Marxists are often criticized for analyzing everything from the perspective of economic classes. Fairly so, because in today’s world, what determines a person’s socio-economic well being is not his class but his accent for speaking English. A “good” accent (good here means similar to native speakers in England, US or Australia-NZ) can get you laid, ensure a successful career and a guarantee a long one way conversation with dates or clients. “Bad” accents can have immense geo-political consequences as well; some say the British punished the Bengalis by doing nothing during the horrendous Bengal famine of 1943 just to punish the Bengalis for always singing “God shave the queen”.

Such is the demand for “good” English accent that a huge industry for accent training has developed in call center countries like India. Non English speakers can argue that it is all part of the grand scheme of the colonialists, the Anglo-Saxons, to ensure their hegemony over the world. After all, doesn’t it seem like a deliberate ploy to have different dictions for Dough and Tough?

So how do the 5 billion odd people in the world, whose mother tongue is not English, cope with this cultural oppression? While the blacks and the aborigines have had liberal movements supporting their cause, no one is even thinking of starting on “I have a dream” speech for “bad” accented people. And given that such a speech will by have to be delivered by someone who herself has a “bad” accent, its media success would be highly uncertain.

Some like the French and the Jamaicans have adapted rather well by marketing their accents as sexy and cool respectively. But what about the South Indians or the native Chinese whose accents are unlikely to be promoted by Hollywood as sexy in the near future? They could probably wait for a few more decades when their growing population and rising educational standard would make YeMMM and Ffff the correct pronunciation of M and “th” respectively. But then, short cuts are available, the letters T and R being the preferred targets. Many South Asians convert their Ts into Tthhees when they want to feign an accent; similarly an R easily metamorphoses into an Arrrrrrrrrr. But such short-cuts can leave you circling forever at turnabouts.

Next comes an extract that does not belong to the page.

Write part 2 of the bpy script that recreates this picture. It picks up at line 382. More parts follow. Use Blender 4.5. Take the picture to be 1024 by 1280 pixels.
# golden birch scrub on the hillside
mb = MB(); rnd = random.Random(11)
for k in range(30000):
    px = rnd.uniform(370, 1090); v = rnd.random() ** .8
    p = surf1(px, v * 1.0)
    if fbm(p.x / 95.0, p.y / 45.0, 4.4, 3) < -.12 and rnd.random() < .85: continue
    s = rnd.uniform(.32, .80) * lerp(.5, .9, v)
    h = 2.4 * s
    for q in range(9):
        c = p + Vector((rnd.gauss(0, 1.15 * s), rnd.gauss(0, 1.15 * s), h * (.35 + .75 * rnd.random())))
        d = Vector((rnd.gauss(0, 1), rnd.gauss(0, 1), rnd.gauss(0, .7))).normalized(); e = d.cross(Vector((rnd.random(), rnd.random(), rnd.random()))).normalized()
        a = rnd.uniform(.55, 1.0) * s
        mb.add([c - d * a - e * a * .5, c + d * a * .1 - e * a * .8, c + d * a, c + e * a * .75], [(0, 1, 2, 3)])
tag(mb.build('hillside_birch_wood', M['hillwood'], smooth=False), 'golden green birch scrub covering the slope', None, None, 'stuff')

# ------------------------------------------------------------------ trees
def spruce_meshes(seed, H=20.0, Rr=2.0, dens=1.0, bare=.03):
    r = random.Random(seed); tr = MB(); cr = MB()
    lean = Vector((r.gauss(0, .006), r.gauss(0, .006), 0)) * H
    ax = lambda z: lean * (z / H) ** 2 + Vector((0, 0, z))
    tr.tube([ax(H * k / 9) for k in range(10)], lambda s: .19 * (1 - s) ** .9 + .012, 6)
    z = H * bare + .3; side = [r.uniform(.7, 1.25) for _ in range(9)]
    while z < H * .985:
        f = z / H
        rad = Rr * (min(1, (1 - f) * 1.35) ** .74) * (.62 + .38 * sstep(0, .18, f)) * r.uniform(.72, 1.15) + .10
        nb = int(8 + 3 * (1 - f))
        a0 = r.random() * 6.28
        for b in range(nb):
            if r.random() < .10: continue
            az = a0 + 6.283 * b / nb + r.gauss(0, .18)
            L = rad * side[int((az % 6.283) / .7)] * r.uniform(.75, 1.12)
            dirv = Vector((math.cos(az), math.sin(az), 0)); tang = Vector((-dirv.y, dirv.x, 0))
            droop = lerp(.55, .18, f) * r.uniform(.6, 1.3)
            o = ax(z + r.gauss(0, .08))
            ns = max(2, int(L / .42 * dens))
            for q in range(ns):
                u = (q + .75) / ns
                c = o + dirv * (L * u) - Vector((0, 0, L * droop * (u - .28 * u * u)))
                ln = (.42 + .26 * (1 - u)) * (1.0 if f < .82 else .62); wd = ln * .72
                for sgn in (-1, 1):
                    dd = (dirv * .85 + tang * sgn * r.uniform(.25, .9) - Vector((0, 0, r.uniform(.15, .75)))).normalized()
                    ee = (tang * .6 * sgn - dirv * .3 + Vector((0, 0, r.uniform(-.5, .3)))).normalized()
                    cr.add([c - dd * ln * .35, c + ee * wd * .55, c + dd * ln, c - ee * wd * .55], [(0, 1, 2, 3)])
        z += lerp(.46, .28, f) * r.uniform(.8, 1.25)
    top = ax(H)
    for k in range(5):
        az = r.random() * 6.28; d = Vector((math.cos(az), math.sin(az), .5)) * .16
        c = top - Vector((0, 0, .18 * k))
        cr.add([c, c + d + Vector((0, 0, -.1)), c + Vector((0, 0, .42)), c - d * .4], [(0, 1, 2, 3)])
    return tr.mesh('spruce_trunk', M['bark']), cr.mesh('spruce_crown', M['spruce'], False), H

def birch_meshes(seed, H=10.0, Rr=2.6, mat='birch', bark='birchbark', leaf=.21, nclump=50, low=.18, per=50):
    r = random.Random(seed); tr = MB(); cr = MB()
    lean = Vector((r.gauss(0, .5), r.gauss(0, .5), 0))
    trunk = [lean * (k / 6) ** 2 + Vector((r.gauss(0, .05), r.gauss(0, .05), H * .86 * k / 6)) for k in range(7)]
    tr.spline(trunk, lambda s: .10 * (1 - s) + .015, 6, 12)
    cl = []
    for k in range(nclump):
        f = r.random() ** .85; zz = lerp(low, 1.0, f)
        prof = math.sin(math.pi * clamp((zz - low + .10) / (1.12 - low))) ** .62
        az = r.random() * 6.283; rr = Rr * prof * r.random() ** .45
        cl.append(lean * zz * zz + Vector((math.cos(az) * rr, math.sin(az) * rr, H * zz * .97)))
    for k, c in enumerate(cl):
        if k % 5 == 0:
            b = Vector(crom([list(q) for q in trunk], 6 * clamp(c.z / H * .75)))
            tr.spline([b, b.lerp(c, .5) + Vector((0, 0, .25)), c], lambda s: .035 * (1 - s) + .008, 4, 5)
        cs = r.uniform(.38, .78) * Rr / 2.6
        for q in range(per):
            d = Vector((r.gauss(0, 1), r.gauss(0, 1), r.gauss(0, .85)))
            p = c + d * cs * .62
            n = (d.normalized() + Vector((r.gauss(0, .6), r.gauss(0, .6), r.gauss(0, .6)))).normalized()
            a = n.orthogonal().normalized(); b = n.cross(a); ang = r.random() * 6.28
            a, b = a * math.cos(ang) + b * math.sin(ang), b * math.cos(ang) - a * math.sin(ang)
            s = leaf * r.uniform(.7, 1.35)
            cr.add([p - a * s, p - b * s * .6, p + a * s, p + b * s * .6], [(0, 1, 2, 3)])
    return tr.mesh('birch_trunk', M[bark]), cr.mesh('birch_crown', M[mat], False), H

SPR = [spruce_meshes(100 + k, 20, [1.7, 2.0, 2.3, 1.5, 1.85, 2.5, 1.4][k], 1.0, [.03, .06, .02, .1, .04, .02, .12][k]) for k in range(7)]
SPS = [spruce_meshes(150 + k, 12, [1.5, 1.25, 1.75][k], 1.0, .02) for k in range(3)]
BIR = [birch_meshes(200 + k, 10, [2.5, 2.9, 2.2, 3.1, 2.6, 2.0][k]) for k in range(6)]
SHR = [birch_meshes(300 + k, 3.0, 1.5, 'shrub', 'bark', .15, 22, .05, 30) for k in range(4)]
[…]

One can argue that the non-native English speakers are just doing the Anglo-Saxons a favor by agreeing to speak in their language. But tell that to a Singaporean mother who would almost cane her child flat if he dared to pick up the Singlish accent in school. In the murky world of parenthood in Singapore, every rose has its thorn and every “lah” is rewarded with the child’s moan.


Anonymous said...

blame it on MTV. lingo, accent and pro-american acculturation has never been more pervasive.

Anonymous said...

Blame it on MTV. The accent, lingo and acculturation has never been more pervasive.

Have I told you that I was teaching a Sunday school kid who was the pastor's daughter, who reprimanded another for saying LAH because it's an alleged expletive?